**Task to complete:** Extract from the listing each line in which the word "scene" appears.

**Given material:**
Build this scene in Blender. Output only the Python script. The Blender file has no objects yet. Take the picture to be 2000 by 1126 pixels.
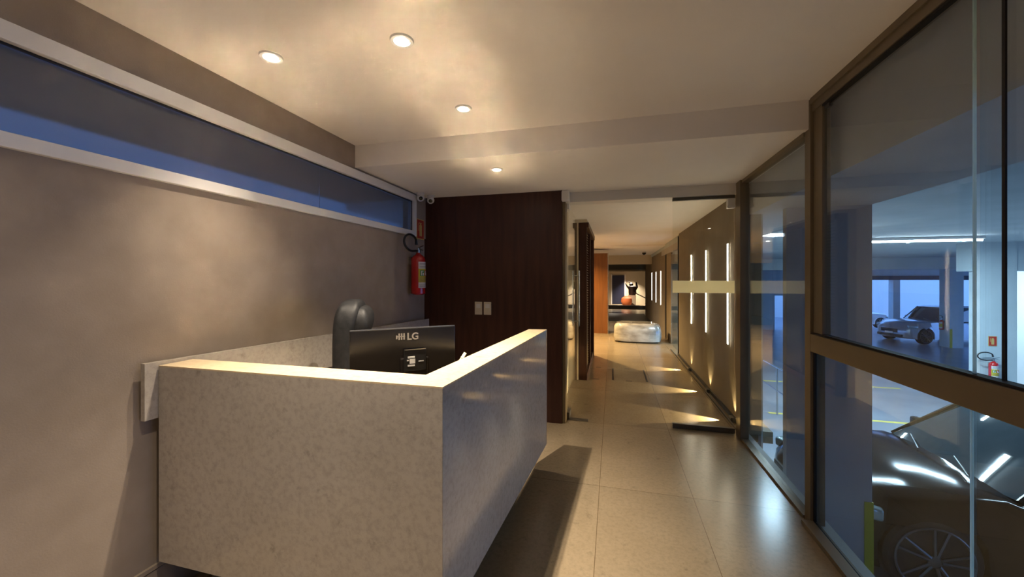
import bpy, bmesh, math, random
from mathutils import Vector, Matrix
random.seed(7)
R = math.radians
SC = bpy.context.scene
COL = SC.collection
# ------------------------------------------------------------------ camera, world, exposure
CAM_H, TH, F = 1.6, math.atan(197/755), 755.0
cd = bpy.data.cameras.new('camera'); cam = bpy.data.objects.new('camera', cd); COL.objects.link(cam)
cam.location = (0, 0, CAM_H); cam.rotation_euler = (R(90), 0, TH)
cd.sensor_width = 36; cd.lens = F*36/2000; cd.shift_y = -18/2000; cd.clip_start = 0.02; cd.clip_end = 200
SC.camera = cam
w = bpy.data.worlds.new('world'); SC.world = w; w.use_nodes = True
wb = w.node_tree.nodes['Background']
wb.inputs[0].default_value = (0.15, 0.33, 0.80, 1); wb.inputs[1].default_value = 1.6
SC.view_settings.view_transform = 'Standard'; SC.view_settings.look = 'None'
SC.view_settings.gamma = 1; SC.view_settings.use_curve_mapping = False
SC.view_settings.exposure = 1.32
SC.cycles.blur_glossy = 0.0; SC.cycles.sample_clamp_indirect = 0; SC.cycles.caustics_reflective = True
SC.cycles.max_bounces = 14; SC.cycles.transparent_max_bounces = 16; SC.cycles.diffuse_bounces = 6

# ------------------------------------------------------------------ materials
def mat(name, col, rough=0.6, metal=0.0, spec=0.5, emit=None, estr=0.0, coat=0.0):
    m = bpy.data.materials.new(name); m.use_nodes = True
    b = m.node_tree.nodes['Principled BSDF']
    b.inputs['Base Color'].default_value = (*col, 1); b.inputs['Roughness'].default_value = rough
    b.inputs['Metallic'].default_value = metal; b.inputs['Specular IOR Level'].default_value = spec
    b.inputs['Coat Weight'].default_value = coat
    if emit: b.inputs['Emission Color'].default_value = (*emit, 1); b.inputs['Emission Strength'].default_value = estr
    return m
def nodes(m): return m.node_tree.nodes, m.node_tree.links, m.node_tree.nodes['Principled BSDF']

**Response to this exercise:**
Build this scene in Blender. Output only the Python script. The Blender file has no objects yet. Take the picture to be 2000 by 1126 pixels.
SC = bpy.context.scene